Another source familiar with the living wills process who could not be quoted on the record said the multiple-point-of-entry strategy is clearly a source of consternation for the Fed and FDIC, and it shows in the ways in which the agencies criticized Wells' resolution plan.

"If you read between the lines they're actually criticizing that strategy. Wells is the only firm that's utilizing it," the source said. "That's part of the criticism being leveled at them. They haven't provided through their structure that they can be separated in an MPOE strategy."

Robert Burns, the managing director of Chain Bridge Partners and former deputy director for complex financial institutions at the FDIC, agreed that while Wells got dinged for its approach, there were other aspects of the multiple entry plan — such as the separation and sale of Wells into regional units — that regulators approved.

"It seems that they were being evaluated regardless of what the strategy was," Burns said.

Regulators Did Not Drop the Hammer

The regulators were not as harsh as they could have been, targeting only Wells' ability to expand into foreign markets — historically not its bread and butter — and acquire nonbanks. Wells has been on a tear lately in acquisition of those kinds of firms, but some said the sanctions amount to a slap on the wrist.

"Living wills have become a regulatory exercise in failure," said Paul Miller, a managing director and head of financial institutions research at FBR Capital Markets. "No bank has been penalized for failing. So until [regulators] hurt big banks in the pocketbook, they're not going to put resources in place to get the living wills done. Until we see sanctions where it hurts investors, or CEOs can't get bonuses until they pass living wills, then investors won't care."

Some said the election helped to blunt the impact of the news.

"This could have been far more consequential if Hillary Clinton had won the White House. Clinton said during a debate that she would demand that any bank that failed its living will submission be broken up," wrote Jaret Seiberg, an analyst with Cowen Washington Research Group. "President-elect Donald Trump did not make a similar pledge, which suggests the risk of a structural change is minimal."

Petrou noted that the sanctions were somewhat surprising because by and large, Wells has the most traditional and least complex business lines of any of the GSIBs.

"I don't know that they were made an example of," Petrou said. "It's just surprising result because they're the least complex of all the GSIBs."

Still, Regulators Are Generally Getting What They Want

On the whole, regulators are getting serious concessions on major issues related to structure and governance — especially considering the position the largest banks were in circa 2008.

"The most important thing in the credibility of the process is all of the changes that GSIBs have made to pass," Petrou said. "They've significantly restructured themselves."
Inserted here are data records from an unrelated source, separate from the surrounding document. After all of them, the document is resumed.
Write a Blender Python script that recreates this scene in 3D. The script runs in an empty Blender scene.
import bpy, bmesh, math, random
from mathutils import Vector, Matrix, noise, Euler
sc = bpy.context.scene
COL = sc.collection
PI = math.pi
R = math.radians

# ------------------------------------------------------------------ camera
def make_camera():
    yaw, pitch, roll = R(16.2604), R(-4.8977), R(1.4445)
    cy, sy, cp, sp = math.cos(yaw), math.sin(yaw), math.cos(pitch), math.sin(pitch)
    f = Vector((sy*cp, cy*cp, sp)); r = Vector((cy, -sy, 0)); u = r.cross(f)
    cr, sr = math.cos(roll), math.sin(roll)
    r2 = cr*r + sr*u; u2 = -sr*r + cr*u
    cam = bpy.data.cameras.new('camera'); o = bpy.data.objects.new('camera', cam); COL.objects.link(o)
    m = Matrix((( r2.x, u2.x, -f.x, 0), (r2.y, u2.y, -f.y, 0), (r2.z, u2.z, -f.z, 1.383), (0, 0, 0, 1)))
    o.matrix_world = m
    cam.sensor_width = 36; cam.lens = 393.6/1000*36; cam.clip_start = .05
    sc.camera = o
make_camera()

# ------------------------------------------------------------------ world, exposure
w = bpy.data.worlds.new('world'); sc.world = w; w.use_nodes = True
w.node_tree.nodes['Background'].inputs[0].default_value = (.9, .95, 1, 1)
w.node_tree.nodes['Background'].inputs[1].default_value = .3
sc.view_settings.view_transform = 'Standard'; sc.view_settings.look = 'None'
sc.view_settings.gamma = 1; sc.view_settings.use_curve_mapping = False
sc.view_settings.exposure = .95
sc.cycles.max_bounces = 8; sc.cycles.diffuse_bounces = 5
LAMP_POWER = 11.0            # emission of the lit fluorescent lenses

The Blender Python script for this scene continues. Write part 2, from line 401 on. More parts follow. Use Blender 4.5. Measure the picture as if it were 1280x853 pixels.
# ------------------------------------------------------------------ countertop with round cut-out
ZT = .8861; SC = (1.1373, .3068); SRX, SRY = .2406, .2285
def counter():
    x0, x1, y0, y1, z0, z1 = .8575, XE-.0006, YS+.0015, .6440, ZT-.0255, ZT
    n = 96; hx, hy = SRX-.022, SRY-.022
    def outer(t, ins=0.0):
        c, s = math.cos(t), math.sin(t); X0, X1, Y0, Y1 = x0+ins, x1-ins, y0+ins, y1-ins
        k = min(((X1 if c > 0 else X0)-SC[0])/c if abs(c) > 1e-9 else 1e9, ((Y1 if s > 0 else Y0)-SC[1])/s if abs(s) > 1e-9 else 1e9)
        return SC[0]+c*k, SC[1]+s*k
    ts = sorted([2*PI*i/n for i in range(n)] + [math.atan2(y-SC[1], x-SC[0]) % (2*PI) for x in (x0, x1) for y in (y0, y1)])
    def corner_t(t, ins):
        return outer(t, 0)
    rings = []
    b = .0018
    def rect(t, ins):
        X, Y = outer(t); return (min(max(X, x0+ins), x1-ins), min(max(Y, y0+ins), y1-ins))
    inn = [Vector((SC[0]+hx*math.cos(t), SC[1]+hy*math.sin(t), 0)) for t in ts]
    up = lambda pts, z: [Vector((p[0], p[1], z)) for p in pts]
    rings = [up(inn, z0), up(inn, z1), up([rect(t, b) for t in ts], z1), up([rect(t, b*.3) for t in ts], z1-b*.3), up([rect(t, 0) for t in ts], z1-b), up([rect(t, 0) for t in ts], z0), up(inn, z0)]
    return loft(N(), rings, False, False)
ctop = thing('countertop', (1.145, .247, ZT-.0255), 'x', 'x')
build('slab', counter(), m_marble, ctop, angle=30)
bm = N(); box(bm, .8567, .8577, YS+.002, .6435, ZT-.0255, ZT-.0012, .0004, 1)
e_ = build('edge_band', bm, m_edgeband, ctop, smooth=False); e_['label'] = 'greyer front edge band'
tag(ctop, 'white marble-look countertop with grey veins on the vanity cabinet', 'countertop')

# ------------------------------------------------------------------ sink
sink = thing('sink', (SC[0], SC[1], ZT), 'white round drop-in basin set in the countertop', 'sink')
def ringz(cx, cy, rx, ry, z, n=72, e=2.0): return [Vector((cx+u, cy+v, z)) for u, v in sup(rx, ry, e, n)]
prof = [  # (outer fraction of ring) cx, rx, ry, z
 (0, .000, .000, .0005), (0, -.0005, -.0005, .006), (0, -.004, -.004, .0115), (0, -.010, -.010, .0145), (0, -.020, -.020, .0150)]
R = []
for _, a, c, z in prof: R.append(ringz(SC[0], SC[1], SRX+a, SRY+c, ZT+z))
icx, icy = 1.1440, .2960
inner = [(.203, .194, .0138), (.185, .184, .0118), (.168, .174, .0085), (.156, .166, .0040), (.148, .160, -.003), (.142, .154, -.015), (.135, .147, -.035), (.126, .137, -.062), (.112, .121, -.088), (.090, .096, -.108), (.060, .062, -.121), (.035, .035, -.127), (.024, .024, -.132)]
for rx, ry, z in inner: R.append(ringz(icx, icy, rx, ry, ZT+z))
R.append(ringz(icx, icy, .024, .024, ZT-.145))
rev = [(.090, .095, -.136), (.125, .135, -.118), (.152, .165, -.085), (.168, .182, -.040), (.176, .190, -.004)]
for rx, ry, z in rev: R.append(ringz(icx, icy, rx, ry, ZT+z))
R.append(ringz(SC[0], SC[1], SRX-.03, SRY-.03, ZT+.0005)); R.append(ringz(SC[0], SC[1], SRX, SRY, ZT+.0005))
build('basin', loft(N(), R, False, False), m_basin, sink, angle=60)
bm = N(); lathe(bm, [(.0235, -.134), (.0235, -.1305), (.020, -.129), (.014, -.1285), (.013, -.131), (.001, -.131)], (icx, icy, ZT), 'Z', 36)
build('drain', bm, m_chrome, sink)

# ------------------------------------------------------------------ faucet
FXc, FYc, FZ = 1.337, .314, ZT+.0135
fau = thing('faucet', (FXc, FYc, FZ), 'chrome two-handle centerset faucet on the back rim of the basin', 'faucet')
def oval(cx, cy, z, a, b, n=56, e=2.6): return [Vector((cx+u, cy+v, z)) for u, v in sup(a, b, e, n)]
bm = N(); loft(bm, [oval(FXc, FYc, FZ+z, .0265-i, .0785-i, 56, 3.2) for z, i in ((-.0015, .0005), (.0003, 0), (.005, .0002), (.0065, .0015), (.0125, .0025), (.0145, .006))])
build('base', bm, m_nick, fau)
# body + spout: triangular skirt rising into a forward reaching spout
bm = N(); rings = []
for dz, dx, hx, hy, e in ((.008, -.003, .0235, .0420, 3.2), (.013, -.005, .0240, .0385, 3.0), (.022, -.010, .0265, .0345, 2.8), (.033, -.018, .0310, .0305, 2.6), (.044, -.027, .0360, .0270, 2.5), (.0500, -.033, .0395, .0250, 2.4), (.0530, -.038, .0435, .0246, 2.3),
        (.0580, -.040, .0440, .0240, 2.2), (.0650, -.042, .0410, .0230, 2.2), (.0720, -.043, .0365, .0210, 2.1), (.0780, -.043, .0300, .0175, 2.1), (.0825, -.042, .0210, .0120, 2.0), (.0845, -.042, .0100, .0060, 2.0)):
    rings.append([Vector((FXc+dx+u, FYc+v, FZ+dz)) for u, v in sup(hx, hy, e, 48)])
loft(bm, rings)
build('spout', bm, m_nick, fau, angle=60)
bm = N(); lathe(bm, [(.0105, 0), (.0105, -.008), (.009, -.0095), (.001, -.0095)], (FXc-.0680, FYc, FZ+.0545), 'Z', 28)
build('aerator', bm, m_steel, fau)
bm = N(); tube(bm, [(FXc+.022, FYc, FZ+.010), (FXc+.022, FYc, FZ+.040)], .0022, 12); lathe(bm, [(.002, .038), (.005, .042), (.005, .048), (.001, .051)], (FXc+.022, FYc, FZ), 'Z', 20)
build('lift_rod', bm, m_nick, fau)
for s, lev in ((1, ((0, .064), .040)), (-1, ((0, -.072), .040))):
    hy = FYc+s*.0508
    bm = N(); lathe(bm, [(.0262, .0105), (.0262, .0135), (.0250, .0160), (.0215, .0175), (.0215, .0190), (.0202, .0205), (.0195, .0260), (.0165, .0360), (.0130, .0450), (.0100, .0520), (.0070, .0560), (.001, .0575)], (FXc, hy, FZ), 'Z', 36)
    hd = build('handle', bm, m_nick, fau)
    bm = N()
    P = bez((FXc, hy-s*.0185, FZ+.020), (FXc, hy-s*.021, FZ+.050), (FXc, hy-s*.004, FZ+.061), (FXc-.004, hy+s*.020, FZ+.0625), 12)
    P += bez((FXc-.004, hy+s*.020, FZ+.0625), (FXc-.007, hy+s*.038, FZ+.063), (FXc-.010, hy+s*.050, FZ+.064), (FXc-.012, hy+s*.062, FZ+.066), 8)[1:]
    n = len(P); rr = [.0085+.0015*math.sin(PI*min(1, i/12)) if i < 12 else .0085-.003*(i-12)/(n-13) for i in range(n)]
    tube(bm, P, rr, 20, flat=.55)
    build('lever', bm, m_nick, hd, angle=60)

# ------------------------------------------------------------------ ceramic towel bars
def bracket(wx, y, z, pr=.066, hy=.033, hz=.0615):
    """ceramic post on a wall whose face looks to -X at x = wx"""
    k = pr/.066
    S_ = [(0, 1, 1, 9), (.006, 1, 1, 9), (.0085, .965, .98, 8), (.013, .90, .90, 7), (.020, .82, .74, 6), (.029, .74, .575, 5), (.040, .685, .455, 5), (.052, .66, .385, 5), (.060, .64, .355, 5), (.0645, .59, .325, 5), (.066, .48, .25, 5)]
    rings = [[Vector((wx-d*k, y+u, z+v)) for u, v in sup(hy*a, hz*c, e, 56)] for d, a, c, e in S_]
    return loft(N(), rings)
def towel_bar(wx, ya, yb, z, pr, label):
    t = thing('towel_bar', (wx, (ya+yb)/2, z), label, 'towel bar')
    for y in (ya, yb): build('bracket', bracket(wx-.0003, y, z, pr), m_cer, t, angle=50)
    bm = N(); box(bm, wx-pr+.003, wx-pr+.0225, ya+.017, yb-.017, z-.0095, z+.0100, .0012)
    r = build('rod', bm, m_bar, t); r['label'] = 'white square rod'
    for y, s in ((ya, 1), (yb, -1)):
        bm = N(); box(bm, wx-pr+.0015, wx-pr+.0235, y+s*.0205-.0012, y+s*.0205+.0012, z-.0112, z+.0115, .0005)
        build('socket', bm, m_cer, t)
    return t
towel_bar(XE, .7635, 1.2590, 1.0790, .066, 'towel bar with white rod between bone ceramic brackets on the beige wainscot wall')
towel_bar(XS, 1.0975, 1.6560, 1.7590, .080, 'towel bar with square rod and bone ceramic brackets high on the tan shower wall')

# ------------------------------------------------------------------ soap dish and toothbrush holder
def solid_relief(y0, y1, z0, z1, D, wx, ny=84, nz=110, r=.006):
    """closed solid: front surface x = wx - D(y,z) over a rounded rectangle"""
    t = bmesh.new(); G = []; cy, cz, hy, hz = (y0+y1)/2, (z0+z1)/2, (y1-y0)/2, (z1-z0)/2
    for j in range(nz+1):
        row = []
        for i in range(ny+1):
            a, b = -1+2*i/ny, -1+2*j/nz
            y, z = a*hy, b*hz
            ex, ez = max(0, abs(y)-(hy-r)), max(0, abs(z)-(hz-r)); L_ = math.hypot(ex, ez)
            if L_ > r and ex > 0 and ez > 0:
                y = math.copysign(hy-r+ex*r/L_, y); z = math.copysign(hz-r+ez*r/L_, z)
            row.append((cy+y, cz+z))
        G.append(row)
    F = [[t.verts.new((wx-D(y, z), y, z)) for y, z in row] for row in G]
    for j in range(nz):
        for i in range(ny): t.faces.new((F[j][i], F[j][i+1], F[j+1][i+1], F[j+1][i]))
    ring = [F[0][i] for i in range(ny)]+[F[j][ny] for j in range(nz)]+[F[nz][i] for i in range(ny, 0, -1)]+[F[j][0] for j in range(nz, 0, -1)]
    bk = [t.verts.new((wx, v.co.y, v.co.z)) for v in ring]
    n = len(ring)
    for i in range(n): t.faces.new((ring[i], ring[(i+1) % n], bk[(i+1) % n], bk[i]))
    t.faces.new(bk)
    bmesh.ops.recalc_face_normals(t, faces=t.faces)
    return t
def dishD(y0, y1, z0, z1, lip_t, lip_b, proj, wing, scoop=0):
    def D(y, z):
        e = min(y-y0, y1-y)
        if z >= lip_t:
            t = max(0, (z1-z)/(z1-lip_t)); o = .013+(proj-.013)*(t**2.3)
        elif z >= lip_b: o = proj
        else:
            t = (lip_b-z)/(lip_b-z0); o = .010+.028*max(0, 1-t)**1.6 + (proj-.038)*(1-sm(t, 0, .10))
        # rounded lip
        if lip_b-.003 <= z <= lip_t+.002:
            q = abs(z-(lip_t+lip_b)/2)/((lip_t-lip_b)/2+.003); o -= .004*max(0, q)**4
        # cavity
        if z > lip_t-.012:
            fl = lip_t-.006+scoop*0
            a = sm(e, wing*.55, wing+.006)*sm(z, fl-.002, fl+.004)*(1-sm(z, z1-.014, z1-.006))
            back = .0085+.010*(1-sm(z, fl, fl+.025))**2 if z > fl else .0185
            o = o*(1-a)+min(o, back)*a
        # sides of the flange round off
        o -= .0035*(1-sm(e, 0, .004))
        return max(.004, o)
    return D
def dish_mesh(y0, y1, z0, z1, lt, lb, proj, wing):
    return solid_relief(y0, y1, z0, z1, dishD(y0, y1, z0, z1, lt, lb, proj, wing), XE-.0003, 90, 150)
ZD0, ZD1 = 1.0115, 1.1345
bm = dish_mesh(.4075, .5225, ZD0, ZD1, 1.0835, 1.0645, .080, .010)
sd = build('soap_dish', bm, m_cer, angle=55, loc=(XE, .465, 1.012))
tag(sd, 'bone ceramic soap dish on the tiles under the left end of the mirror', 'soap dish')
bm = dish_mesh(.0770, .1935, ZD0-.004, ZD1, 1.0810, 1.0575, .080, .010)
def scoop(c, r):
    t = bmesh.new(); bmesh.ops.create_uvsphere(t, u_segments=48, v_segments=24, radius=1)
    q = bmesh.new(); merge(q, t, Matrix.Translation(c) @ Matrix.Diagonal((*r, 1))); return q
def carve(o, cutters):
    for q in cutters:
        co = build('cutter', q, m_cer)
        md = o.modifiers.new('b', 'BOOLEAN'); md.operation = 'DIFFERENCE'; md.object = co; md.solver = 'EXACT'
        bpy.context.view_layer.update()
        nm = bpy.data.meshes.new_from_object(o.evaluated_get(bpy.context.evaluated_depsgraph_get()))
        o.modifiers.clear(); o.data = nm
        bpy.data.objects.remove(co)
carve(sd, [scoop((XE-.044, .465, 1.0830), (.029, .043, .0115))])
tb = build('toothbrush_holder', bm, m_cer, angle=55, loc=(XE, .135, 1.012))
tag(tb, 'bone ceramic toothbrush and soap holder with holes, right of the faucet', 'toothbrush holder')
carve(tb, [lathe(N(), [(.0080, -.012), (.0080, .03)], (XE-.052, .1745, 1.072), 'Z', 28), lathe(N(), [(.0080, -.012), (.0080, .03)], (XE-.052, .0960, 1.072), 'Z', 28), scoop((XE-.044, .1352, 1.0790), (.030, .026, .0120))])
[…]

Sen. Sherrod Brown, D-Ohio, who serves as the top Democrat on the Senate Banking Committee and who has been a leading critic of Wall Street, praised the findings, saying that it is "a reminder that Wall Street reform is working to rein in the megabanks" and that "we need watchdogs that will continue to impose tough rules and strong penalties to make banks simpler and safer, not the opposite."

Burns said the determination shows that the regulators mean business when it comes to living wills. The decision to impose further penalties next year — and even force divestments if the living wills remain unsatisfactory two years from now — shows that the regulators are willing to use the authority they have been given.

"Not only did the agencies show that they would continue to make adverse findings, but that they would take action," Burns said. "They showed that they are willing to use that authority and they signaled that they were willing to ramp up these restrictions."

Wells Had the Heaviest Lift

Regardless of today's outcome — and perhaps in part because of its use of a multiple strategy — Wells had the hardest job of any of the five GSIBs to get regulators to sign off on its living will. The regulators said as much in their April determinations, saying at the time that Wells' submission "call[s] into question the extent to which there was appropriate internal review and coordination with respect to the 2015 Plan prior to its submission."

One former FDIC official said that, taken in that context, the Wells determination is not very surprising.

"If you look at where Wells stood compared to the others back when the April letters were sent, it appears it had the higher hill to climb," the former official said. "That suggests that they may not have as many resources dedicated to the effort as the others."